Hotel vs. housing

August 05, 2005

MAYOR MARTIN O'Malley might not get his convention center hotel, but his proposal for an affordable-housing fund should stand on its own merits. Devised in response to community and City Council opposition to the $305 million convention center hotel project, the housing plan is a germ of an idea worth refining.

During a contentious City Council hearing on the hotel project, churches and community groups in Baltimoreans United in Leadership Development demanded the creation of such a housing fund to give neighborhoods a fair share of city development dollars. BUILD sees the program as a way to clear large tracts of blighted areas and help revitalize neighborhoods.

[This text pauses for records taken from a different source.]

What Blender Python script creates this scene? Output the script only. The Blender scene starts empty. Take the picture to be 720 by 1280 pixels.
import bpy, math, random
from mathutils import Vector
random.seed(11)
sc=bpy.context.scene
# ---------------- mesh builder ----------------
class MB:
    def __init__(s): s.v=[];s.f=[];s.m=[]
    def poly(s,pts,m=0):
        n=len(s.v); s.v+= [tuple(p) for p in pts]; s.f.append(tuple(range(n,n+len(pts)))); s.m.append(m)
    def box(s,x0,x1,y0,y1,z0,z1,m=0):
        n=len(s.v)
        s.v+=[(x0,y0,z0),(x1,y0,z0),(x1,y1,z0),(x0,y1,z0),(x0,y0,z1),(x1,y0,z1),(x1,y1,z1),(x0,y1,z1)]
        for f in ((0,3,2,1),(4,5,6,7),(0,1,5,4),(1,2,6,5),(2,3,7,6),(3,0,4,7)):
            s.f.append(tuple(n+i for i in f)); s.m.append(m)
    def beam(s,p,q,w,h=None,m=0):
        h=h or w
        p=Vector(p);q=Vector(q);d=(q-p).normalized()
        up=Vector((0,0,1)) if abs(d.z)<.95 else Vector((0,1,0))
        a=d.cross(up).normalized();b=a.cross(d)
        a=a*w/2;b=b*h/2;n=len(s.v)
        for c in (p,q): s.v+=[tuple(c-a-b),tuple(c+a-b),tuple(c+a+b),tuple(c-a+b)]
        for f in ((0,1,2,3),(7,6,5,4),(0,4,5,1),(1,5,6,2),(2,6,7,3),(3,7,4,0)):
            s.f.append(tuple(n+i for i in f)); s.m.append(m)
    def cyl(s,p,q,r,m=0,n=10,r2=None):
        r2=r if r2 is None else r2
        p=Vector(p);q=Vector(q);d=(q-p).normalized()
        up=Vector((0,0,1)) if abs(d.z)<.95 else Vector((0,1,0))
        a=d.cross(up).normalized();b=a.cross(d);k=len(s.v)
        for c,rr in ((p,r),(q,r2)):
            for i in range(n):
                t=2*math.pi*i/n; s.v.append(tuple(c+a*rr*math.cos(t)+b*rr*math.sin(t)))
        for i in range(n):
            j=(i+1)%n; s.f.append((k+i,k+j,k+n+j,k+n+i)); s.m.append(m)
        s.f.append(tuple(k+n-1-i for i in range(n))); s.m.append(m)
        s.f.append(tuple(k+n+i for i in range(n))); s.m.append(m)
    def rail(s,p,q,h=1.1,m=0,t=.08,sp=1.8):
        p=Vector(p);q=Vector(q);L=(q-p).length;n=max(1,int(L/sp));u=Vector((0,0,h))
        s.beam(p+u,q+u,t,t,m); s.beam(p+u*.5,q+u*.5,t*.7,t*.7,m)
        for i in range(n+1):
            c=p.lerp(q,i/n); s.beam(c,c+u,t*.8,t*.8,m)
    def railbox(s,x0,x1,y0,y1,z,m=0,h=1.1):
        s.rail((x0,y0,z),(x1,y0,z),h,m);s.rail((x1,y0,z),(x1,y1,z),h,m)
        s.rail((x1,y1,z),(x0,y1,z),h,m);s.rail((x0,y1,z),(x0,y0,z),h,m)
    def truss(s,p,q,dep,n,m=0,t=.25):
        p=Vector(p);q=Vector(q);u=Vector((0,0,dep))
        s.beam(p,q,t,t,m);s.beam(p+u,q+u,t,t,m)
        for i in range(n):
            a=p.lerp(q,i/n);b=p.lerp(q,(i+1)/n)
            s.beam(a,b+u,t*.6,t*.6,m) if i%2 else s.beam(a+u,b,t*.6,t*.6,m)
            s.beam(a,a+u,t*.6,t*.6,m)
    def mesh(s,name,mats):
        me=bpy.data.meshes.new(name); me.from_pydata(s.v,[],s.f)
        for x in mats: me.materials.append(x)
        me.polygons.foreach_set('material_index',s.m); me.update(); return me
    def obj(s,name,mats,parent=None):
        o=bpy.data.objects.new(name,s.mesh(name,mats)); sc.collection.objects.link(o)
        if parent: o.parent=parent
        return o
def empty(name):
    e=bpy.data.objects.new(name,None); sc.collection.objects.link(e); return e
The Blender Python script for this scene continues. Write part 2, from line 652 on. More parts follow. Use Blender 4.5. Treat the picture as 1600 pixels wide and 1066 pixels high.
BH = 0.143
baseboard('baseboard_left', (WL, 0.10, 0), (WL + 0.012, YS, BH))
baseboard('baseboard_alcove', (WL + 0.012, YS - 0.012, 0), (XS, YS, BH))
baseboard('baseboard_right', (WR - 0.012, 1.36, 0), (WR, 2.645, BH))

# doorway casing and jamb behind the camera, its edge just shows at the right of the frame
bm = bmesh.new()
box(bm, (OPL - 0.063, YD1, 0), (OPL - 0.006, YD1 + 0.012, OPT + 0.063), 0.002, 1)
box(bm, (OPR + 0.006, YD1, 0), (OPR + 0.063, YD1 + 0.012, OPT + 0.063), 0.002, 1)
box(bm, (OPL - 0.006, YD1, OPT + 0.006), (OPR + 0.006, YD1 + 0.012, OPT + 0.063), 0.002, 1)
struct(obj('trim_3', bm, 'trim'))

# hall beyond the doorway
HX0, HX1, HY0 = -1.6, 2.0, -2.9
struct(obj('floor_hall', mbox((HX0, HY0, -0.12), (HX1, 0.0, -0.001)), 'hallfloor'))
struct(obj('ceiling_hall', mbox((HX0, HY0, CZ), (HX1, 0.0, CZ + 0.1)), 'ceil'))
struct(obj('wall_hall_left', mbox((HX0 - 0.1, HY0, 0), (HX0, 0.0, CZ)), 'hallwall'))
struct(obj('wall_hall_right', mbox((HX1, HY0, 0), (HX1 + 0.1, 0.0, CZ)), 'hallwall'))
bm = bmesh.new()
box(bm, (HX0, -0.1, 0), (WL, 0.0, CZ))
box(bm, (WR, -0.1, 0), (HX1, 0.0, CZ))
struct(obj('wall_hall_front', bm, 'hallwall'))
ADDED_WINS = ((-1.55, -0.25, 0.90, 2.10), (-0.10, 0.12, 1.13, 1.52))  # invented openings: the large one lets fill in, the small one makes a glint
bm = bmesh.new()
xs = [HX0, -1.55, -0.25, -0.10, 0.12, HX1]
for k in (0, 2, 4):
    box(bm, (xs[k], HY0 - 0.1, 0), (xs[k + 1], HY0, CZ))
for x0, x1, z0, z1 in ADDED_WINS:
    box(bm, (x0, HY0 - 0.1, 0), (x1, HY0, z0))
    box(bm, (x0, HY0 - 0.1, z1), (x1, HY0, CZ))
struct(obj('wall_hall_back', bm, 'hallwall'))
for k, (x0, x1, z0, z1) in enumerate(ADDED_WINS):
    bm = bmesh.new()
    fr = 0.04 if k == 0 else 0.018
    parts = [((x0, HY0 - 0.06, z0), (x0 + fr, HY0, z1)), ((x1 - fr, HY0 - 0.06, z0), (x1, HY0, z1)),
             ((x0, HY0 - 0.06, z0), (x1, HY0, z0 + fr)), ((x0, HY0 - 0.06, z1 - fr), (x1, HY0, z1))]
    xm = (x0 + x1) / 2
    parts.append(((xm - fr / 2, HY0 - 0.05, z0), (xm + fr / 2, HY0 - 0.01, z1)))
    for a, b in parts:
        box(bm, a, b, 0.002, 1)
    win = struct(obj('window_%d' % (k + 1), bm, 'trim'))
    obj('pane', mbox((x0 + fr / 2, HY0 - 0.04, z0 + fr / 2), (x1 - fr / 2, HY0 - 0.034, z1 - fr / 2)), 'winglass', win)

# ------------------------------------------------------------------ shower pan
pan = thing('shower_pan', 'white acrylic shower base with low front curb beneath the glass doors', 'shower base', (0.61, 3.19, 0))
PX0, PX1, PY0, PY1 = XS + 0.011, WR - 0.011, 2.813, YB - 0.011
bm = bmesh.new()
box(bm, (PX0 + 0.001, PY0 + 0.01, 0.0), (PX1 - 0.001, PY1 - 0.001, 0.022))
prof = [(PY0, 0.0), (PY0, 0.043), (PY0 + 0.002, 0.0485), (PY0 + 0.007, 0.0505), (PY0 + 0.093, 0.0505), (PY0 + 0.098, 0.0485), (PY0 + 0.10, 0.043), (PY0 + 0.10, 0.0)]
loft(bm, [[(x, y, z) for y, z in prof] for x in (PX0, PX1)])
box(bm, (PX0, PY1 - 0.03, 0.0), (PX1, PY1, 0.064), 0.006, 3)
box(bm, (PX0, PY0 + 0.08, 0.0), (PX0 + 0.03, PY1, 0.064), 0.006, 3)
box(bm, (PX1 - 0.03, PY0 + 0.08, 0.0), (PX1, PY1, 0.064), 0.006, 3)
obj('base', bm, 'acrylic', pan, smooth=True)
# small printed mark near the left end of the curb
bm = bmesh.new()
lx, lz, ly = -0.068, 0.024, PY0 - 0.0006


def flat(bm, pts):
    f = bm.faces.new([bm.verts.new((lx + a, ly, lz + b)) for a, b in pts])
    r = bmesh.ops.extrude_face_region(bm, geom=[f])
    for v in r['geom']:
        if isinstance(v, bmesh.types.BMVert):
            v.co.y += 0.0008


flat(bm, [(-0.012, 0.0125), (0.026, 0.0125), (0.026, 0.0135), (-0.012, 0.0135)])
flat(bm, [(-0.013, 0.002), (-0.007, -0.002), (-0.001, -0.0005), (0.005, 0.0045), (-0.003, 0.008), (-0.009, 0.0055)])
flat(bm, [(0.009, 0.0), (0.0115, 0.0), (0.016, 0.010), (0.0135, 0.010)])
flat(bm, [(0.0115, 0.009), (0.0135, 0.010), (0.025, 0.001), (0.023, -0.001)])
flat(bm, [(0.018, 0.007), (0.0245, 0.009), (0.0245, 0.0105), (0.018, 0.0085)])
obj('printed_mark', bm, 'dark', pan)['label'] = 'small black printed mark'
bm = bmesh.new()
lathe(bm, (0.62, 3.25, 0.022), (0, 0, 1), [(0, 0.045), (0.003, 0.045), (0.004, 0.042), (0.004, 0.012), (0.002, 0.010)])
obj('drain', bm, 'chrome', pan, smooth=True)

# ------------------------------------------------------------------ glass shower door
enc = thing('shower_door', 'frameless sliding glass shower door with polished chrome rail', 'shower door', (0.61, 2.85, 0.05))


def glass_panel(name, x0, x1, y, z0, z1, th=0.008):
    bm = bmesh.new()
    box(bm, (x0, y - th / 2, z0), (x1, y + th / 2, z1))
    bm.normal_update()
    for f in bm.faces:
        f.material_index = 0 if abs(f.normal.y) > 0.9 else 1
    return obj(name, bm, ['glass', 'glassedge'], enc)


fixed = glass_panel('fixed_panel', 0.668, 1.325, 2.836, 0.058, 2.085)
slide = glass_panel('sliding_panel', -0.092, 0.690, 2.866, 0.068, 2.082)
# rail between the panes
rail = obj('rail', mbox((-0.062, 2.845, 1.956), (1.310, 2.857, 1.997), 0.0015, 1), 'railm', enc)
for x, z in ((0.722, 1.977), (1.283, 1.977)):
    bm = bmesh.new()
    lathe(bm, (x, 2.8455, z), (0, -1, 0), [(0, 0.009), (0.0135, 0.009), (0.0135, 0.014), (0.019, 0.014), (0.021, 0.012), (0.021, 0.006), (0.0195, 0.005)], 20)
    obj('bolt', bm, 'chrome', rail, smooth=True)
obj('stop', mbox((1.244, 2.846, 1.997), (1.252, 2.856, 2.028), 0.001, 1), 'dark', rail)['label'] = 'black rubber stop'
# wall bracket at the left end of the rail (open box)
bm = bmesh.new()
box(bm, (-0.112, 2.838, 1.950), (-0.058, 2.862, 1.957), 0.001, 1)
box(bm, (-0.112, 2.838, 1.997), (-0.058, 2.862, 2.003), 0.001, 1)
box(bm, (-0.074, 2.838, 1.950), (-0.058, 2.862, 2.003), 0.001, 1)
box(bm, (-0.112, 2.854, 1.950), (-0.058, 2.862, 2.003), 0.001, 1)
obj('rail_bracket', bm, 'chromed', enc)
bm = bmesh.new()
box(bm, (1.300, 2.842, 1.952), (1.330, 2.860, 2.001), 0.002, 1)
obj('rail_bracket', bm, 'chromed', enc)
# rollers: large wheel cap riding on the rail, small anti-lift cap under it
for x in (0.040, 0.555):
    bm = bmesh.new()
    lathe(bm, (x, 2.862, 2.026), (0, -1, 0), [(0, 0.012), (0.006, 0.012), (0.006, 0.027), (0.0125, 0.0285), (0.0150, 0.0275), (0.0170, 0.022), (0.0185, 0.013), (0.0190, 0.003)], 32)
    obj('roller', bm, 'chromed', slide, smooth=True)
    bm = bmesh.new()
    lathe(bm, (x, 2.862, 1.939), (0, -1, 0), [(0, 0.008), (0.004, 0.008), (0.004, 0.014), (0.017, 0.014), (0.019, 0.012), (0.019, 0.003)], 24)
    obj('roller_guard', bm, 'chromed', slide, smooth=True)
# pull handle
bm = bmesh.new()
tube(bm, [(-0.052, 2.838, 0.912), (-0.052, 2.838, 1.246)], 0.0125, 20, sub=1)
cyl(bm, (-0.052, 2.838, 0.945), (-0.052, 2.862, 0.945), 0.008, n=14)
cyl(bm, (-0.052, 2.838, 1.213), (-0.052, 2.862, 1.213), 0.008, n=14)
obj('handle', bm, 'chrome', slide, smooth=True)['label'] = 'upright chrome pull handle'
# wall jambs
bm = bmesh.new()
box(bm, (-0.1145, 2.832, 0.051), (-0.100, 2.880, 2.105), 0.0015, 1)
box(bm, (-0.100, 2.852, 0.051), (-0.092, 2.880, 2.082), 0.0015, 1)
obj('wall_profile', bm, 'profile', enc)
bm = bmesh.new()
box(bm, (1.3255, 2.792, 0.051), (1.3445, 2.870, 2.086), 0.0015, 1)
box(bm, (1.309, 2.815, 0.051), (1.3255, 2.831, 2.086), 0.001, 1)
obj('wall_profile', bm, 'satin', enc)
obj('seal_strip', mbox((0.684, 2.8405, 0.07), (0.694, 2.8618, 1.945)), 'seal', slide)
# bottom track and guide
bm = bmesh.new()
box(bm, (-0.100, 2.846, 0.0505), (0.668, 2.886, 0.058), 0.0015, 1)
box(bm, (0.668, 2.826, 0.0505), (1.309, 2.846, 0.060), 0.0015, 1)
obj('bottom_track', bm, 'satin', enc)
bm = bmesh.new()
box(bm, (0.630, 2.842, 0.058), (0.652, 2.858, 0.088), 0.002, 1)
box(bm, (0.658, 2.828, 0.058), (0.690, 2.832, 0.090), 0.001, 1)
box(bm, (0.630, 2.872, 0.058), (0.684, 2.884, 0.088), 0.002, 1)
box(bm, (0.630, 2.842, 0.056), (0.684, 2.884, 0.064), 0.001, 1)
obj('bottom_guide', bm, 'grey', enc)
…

Unanswered questions are which neighborhoods would benefit, and how.

The mayor has pledged $10 million from surplus city funds to initiate a $59 million, five-year Baltimore Affordable Housing Program. Drawn from a variety of sources, including federal Community Development Block Grant money, the program apparently relies on an infusion of new funds. City Hall intends to replace the CDBG money with city general funds so that other programs don't lose out.

The idea is to use the money to acquire dilapidated houses, demolish them and prepare the sites for private development. The new housing that is built should be mixed-income, owner-occupied and rental, to ensure against concentrating poor residents in one big area. For this to work, however, the subsidies and financing incentives for developers must be sufficient to ensure that affordable housing can be built on a wide-enough scale.

There's little doubt that more decent affordable housing is needed in this city. And certainly Baltimore neighborhoods need to be cleared of scores of vacant houses. If this program can expedite both, it should be approved and not held as a quid pro quo for a convention center hotel.